__SET TASK__.
Reproduce exactly the lines from the top of the records below through the line holding "ears.append(cap((sx * .155, .085, 1.36), (sx".

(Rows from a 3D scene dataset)
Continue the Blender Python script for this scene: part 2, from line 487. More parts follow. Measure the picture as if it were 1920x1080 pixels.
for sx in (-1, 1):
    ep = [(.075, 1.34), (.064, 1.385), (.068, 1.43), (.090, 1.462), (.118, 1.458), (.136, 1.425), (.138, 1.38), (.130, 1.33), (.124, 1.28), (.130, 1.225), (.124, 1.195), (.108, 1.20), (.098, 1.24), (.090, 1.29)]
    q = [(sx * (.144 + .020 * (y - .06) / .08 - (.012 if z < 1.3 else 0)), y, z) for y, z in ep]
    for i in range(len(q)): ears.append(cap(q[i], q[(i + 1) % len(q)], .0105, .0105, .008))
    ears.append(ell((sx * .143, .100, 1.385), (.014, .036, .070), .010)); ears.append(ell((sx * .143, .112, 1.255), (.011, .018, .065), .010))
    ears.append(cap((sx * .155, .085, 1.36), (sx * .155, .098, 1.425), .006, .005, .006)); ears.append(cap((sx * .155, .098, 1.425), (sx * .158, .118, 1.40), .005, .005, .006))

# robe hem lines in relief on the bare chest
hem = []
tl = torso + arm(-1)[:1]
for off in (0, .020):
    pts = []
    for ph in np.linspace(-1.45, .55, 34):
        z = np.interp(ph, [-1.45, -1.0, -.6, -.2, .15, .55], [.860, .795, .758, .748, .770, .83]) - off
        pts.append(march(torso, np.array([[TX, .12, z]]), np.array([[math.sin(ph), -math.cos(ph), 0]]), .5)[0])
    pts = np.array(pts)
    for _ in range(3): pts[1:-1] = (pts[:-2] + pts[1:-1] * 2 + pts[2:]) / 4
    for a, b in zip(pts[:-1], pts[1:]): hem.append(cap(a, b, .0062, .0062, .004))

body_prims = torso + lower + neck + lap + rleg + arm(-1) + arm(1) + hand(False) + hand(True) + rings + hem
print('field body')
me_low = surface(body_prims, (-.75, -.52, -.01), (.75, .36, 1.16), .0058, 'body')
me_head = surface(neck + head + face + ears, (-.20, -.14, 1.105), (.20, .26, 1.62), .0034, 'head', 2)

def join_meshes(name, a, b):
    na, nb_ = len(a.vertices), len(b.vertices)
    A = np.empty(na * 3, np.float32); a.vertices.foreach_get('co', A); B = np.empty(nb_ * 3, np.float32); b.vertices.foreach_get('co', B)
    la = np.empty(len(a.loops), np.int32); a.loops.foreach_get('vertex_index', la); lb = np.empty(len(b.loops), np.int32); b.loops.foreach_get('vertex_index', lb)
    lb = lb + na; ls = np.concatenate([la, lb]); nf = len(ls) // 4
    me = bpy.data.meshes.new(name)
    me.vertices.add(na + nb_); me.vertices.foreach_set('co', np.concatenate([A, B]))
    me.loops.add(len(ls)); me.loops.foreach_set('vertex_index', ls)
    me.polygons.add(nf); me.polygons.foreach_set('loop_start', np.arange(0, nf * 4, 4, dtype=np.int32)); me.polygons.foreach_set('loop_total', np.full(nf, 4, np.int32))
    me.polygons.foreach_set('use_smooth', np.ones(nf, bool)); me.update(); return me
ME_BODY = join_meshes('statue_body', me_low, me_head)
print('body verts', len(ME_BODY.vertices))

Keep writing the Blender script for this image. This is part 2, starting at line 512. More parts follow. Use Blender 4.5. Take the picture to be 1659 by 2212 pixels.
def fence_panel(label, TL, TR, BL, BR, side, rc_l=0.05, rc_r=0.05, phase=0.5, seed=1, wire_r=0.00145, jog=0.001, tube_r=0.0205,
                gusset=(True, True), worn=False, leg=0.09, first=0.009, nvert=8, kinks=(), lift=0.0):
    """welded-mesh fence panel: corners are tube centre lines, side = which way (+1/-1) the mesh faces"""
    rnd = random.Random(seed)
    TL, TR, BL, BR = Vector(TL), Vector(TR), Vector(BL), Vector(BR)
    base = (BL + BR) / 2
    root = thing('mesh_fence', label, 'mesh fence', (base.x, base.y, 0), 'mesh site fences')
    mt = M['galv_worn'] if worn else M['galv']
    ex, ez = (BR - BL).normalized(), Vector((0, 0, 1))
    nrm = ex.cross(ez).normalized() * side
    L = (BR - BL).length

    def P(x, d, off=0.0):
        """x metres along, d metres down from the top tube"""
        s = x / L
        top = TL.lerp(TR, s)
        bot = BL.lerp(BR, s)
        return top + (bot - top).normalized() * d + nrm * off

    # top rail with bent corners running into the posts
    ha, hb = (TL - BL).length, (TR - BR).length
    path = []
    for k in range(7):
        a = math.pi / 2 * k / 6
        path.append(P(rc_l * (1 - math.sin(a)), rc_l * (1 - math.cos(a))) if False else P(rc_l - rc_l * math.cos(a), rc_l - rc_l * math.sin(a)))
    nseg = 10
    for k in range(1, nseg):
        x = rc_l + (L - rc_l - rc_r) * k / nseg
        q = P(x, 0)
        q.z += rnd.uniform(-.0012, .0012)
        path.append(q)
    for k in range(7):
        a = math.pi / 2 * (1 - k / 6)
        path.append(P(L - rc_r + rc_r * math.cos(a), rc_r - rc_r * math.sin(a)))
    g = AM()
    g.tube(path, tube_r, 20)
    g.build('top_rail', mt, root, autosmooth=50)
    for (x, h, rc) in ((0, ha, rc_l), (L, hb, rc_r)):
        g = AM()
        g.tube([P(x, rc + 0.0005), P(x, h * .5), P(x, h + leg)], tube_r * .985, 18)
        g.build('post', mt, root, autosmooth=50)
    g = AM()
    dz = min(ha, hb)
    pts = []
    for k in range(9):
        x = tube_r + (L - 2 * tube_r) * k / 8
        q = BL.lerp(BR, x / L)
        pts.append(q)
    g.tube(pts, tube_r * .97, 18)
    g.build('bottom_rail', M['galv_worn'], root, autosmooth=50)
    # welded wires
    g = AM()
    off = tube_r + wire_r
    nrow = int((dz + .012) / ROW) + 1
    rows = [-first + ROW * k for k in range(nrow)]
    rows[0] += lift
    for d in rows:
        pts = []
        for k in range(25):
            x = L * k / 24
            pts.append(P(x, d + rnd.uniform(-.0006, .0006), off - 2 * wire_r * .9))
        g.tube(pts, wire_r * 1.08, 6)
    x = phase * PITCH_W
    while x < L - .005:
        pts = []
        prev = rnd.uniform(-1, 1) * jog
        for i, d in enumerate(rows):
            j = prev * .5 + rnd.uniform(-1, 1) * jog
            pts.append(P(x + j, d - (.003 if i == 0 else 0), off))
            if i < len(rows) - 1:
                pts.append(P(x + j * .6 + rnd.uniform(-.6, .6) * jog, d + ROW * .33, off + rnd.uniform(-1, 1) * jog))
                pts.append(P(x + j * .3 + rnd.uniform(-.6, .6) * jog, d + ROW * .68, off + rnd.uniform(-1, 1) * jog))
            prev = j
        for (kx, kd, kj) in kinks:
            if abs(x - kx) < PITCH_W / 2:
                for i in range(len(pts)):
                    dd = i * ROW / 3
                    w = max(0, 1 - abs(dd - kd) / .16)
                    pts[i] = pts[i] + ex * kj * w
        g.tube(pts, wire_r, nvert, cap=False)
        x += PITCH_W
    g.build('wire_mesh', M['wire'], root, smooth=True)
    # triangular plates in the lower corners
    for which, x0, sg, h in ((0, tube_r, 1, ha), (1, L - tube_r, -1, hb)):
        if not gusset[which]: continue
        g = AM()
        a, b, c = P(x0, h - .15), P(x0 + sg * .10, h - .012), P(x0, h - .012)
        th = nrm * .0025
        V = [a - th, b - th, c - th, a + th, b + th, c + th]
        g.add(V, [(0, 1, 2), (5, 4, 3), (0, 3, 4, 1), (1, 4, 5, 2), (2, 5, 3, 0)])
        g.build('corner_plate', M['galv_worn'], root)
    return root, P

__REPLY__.
Continue the Blender Python script for this scene: part 2, from line 487. More parts follow. Measure the picture as if it were 1920x1080 pixels.
for sx in (-1, 1):
    ep = [(.075, 1.34), (.064, 1.385), (.068, 1.43), (.090, 1.462), (.118, 1.458), (.136, 1.425), (.138, 1.38), (.130, 1.33), (.124, 1.28), (.130, 1.225), (.124, 1.195), (.108, 1.20), (.098, 1.24), (.090, 1.29)]
    q = [(sx * (.144 + .020 * (y - .06) / .08 - (.012 if z < 1.3 else 0)), y, z) for y, z in ep]
    for i in range(len(q)): ears.append(cap(q[i], q[(i + 1) % len(q)], .0105, .0105, .008))
    ears.append(ell((sx * .143, .100, 1.385), (.014, .036, .070), .010)); ears.append(ell((sx * .143, .112, 1.255), (.011, .018, .065), .010))
    ears.append(cap((sx * .155, .085, 1.36), (sx * .155, .098, 1.425), .006, .005, .006)); ears.append(cap((sx * .155, .098, 1.425), (sx * .158, .118, 1.40), .005, .005, .006))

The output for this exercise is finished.